**Aim of the exercise:** Identify all lines in the data containing the string "picture". Copy them out.

**Material to process:**
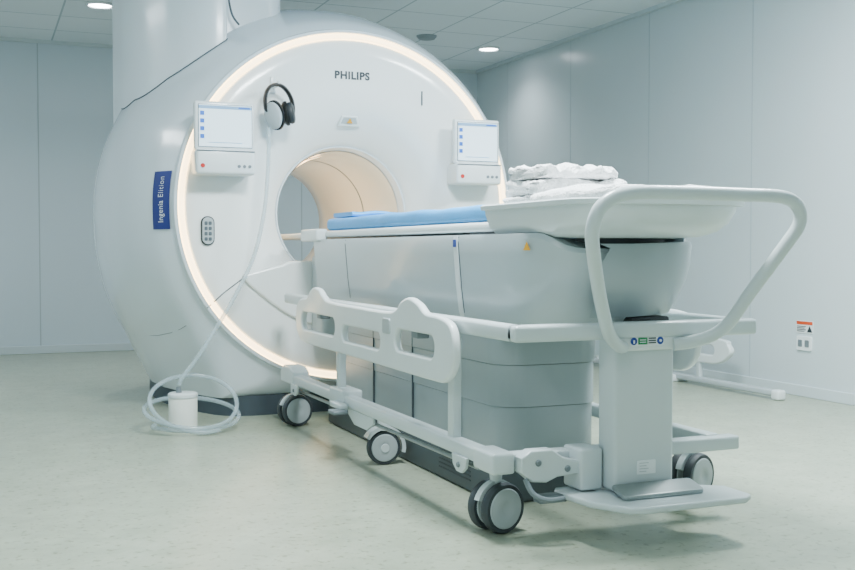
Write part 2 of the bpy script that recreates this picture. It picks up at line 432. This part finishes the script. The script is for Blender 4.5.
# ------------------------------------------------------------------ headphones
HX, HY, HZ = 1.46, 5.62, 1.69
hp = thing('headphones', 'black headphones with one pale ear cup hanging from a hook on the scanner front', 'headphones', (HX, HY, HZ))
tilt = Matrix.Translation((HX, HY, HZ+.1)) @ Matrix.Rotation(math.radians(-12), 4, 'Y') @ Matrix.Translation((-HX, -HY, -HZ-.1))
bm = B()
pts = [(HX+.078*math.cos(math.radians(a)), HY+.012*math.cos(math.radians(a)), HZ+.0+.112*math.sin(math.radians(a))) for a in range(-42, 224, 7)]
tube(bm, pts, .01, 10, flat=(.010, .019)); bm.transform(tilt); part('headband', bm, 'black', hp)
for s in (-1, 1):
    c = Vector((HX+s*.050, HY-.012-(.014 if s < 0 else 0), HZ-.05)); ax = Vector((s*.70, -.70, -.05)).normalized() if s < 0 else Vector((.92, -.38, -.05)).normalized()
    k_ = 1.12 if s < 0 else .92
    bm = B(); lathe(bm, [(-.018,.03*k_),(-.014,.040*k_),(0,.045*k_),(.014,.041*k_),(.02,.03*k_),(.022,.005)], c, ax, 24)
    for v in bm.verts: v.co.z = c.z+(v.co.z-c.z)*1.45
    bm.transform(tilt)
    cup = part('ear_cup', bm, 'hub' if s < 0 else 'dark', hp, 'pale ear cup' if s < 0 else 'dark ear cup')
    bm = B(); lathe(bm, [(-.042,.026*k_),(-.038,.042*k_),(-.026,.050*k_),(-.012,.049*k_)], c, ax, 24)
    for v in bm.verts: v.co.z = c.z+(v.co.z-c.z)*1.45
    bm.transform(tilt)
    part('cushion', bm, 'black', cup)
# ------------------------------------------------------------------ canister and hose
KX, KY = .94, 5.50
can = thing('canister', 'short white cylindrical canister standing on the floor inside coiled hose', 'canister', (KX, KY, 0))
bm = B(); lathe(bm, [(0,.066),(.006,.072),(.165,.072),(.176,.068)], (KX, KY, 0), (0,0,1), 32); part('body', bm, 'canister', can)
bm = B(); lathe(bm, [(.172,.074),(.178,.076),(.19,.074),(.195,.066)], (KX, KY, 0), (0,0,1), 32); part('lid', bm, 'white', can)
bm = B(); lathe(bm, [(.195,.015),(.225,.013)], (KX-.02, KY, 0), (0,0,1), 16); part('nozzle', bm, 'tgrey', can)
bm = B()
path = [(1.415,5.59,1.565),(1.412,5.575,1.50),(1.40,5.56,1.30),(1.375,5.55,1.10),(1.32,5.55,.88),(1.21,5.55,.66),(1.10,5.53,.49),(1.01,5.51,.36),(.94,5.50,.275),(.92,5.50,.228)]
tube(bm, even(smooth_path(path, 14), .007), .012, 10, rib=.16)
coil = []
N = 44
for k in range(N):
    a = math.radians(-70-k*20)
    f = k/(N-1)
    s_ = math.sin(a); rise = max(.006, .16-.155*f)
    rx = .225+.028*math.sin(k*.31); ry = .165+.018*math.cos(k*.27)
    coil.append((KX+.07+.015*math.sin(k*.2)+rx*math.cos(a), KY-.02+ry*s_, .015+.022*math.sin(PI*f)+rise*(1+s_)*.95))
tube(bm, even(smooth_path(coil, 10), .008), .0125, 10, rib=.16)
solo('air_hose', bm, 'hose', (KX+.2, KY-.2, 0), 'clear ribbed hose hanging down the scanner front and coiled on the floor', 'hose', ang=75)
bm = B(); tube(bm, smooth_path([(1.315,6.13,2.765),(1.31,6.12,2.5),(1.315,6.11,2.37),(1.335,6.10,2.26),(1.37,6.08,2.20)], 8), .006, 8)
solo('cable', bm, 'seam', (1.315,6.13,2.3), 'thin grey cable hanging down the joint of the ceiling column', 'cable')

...

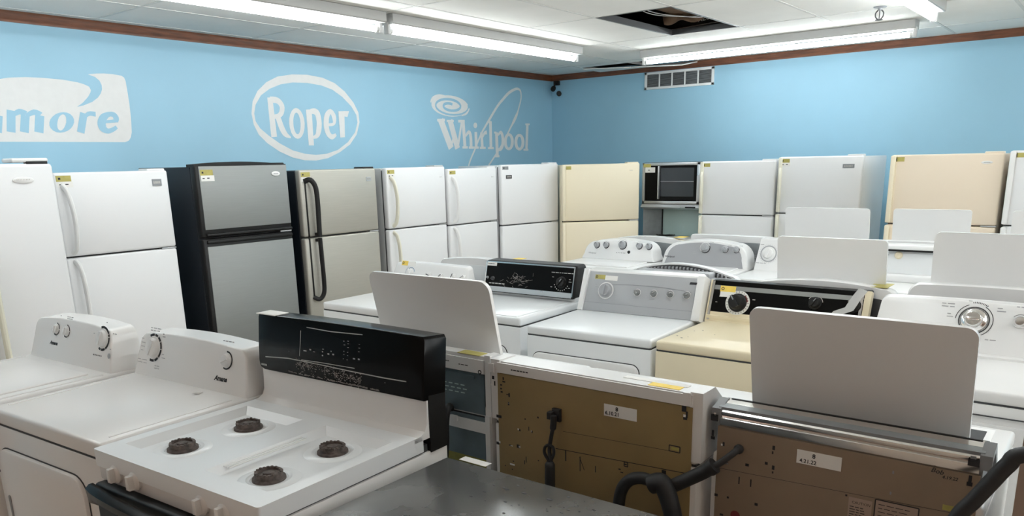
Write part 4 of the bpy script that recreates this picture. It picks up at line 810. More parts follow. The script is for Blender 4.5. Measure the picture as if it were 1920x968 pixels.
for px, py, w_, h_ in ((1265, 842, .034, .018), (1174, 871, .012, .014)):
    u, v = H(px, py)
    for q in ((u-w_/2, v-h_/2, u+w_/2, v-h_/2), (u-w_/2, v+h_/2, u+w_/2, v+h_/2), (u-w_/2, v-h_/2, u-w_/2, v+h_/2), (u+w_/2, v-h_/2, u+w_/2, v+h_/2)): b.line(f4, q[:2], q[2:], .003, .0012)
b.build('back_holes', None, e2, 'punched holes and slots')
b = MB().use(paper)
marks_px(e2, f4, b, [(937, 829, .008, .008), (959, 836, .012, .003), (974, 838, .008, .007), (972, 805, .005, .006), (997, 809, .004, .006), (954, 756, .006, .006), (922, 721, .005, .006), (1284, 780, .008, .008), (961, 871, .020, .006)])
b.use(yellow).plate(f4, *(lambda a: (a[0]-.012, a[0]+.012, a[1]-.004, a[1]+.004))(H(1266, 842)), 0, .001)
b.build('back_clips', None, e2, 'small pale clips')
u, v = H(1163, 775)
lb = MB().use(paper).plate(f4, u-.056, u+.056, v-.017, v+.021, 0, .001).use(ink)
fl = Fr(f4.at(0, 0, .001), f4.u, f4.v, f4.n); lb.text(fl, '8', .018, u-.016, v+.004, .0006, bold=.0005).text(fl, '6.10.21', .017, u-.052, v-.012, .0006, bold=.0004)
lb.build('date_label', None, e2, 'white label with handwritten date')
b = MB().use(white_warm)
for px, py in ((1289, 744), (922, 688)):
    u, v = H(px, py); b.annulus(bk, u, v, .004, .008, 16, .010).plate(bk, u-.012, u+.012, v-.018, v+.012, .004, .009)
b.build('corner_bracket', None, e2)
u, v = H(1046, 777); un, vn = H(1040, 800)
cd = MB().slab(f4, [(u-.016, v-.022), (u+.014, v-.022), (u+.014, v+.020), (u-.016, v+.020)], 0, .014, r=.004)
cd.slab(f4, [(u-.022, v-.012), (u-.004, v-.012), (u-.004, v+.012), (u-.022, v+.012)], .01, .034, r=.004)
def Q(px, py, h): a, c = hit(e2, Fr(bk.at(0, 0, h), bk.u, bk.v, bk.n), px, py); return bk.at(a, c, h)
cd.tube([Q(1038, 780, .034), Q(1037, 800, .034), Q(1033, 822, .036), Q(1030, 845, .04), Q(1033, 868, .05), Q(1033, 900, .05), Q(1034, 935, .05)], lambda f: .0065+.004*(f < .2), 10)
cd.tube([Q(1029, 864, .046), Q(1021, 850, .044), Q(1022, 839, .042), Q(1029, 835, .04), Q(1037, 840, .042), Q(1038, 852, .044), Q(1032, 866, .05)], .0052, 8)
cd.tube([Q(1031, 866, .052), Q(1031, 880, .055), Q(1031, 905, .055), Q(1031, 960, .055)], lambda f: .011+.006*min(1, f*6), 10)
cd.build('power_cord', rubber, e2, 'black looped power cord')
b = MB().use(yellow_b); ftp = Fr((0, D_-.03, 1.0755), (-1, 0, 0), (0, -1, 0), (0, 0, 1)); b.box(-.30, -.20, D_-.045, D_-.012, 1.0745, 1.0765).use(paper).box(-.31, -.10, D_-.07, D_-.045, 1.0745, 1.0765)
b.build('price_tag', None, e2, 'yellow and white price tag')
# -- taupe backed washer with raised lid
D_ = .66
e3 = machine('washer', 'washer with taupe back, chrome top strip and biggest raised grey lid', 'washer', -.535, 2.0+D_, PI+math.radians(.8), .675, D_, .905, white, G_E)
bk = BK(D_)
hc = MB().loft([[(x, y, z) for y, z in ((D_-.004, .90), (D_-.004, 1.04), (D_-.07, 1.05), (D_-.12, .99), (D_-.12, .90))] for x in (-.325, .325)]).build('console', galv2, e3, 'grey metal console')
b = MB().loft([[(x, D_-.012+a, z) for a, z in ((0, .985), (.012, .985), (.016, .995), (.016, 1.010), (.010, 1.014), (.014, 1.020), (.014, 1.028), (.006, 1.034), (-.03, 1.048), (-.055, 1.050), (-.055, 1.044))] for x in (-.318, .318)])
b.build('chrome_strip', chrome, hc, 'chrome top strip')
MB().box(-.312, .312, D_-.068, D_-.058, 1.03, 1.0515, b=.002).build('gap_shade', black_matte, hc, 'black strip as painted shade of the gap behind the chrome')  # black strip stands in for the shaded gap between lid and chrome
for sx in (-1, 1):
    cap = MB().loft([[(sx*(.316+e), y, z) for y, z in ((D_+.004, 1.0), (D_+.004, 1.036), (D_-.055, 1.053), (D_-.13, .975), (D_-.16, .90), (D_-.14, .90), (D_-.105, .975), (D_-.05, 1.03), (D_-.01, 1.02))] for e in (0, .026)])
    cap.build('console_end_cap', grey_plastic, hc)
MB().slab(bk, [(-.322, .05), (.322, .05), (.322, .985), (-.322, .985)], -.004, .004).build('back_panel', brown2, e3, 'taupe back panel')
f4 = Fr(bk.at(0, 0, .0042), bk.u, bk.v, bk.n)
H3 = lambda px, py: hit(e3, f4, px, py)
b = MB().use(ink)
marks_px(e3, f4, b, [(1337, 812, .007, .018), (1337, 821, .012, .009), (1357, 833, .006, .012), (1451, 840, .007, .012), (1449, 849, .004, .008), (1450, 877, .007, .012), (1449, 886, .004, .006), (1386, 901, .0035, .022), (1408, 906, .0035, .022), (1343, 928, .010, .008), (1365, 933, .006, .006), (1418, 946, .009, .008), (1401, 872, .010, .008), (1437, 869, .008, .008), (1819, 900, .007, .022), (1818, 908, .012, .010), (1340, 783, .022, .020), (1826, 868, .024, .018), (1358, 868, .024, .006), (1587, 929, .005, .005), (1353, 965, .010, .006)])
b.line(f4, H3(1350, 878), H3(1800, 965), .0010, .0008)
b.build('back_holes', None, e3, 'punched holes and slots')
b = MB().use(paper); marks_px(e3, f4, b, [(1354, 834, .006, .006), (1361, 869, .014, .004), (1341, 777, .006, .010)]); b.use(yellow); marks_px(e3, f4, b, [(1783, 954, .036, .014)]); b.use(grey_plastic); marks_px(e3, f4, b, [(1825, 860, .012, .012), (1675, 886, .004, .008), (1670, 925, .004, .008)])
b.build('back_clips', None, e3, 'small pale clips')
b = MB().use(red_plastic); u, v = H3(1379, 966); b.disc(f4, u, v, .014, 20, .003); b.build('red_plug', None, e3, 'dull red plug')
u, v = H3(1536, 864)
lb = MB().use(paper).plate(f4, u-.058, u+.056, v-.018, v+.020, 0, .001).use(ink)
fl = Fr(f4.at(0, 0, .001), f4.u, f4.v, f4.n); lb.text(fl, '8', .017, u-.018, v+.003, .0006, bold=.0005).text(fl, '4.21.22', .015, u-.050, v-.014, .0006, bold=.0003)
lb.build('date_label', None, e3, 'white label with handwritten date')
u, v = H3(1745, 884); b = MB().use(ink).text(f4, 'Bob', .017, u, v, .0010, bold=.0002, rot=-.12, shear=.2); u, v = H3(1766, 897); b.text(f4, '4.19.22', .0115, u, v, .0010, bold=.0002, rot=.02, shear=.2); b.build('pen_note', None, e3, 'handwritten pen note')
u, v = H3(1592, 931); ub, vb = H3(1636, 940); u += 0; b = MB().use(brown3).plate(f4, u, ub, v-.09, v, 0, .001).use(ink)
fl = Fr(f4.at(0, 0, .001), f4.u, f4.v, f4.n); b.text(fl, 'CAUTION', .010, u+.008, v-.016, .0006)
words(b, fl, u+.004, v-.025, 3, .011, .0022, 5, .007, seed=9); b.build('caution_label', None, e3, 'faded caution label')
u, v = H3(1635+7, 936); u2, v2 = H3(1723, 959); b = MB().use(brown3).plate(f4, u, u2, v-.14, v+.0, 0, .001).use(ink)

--

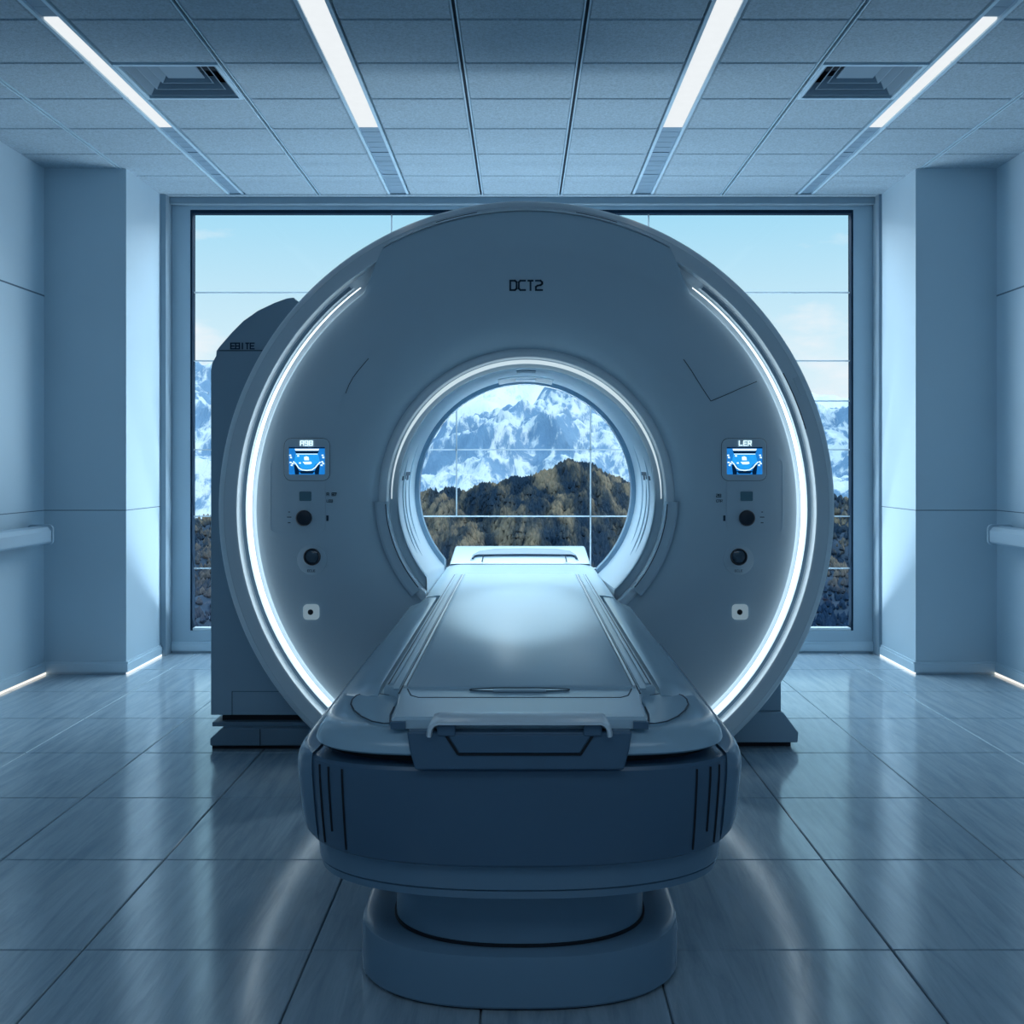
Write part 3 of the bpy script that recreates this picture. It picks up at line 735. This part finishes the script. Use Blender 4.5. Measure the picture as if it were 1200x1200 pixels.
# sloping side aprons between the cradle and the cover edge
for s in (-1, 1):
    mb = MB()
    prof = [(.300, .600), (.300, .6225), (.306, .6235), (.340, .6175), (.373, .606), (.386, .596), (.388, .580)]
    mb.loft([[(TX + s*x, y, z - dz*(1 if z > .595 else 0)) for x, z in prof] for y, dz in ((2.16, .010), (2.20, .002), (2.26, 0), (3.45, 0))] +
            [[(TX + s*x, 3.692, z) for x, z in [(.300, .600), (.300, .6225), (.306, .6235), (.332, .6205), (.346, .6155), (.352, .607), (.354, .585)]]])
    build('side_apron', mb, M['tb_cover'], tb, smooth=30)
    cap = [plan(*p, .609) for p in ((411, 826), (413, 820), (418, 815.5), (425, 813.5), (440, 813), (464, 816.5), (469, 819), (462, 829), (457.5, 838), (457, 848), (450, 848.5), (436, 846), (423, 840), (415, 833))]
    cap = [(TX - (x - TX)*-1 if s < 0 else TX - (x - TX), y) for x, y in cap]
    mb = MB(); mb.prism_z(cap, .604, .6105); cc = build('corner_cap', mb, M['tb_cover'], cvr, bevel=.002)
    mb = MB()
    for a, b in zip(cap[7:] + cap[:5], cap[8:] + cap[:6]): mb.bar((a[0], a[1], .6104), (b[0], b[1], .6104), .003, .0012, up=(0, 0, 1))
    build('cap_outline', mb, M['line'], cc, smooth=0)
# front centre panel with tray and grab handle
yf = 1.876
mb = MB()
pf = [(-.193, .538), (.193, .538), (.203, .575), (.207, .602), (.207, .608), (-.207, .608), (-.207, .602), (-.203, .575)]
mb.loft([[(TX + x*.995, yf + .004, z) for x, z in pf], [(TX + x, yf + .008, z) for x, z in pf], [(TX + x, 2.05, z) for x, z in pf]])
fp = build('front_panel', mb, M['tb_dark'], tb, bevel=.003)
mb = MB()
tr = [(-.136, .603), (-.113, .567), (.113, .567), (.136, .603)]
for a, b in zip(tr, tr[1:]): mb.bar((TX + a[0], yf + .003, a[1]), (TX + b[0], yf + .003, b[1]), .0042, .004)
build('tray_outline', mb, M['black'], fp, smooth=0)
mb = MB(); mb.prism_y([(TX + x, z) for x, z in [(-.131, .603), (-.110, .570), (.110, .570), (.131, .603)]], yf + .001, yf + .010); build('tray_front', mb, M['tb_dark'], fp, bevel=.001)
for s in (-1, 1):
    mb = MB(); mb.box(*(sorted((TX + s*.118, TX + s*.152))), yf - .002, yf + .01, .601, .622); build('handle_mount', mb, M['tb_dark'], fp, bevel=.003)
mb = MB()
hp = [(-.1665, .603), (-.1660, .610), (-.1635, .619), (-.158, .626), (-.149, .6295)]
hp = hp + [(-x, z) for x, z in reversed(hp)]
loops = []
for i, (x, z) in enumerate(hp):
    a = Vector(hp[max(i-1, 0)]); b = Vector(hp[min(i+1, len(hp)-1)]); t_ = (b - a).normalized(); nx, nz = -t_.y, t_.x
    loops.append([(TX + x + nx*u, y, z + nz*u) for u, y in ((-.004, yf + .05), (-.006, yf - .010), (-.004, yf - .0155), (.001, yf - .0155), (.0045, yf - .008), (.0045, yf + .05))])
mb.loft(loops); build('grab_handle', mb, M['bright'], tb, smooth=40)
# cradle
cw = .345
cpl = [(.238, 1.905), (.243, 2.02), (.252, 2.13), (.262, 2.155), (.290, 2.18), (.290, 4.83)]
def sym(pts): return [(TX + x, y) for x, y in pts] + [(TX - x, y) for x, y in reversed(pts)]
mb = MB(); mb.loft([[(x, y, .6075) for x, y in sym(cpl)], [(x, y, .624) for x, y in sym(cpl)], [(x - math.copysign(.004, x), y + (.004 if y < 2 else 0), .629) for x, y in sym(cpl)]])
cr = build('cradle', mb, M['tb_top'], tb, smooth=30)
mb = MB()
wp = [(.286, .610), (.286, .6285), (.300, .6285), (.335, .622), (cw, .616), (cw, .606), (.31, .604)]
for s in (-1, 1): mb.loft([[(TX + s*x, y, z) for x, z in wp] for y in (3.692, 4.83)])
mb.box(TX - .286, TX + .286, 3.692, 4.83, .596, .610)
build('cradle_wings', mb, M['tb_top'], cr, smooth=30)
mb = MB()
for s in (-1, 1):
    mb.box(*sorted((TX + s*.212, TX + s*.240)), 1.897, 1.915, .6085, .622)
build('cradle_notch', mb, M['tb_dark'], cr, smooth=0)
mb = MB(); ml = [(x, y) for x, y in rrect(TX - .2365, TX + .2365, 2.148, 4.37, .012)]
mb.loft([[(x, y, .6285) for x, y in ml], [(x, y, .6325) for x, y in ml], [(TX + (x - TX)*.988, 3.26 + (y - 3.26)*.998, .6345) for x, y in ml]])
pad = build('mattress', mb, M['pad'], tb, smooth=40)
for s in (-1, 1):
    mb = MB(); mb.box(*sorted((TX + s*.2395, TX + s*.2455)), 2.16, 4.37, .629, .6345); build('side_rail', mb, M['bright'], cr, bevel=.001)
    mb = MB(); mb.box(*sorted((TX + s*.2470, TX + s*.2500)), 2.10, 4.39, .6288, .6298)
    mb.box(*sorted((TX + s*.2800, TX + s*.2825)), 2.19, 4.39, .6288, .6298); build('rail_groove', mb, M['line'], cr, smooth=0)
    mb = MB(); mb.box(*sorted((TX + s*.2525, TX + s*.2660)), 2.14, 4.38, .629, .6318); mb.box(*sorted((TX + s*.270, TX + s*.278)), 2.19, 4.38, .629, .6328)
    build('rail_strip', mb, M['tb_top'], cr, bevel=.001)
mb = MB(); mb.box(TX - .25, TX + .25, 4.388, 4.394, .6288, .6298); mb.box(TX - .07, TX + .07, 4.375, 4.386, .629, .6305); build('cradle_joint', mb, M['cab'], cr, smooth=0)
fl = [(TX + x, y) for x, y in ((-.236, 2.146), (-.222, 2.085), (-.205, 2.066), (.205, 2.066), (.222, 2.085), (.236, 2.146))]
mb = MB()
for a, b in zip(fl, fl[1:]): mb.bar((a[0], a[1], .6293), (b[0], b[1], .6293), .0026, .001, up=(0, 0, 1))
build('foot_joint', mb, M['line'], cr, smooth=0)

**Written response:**
Write part 2 of the bpy script that recreates this picture. It picks up at line 432. This part finishes the script. The script is for Blender 4.5.
Write part 4 of the bpy script that recreates this picture. It picks up at line 810. More parts follow. The script is for Blender 4.5. Measure the picture as if it were 1920x968 pixels.
Write part 3 of the bpy script that recreates this picture. It picks up at line 735. This part finishes the script. Use Blender 4.5. Measure the picture as if it were 1200x1200 pixels.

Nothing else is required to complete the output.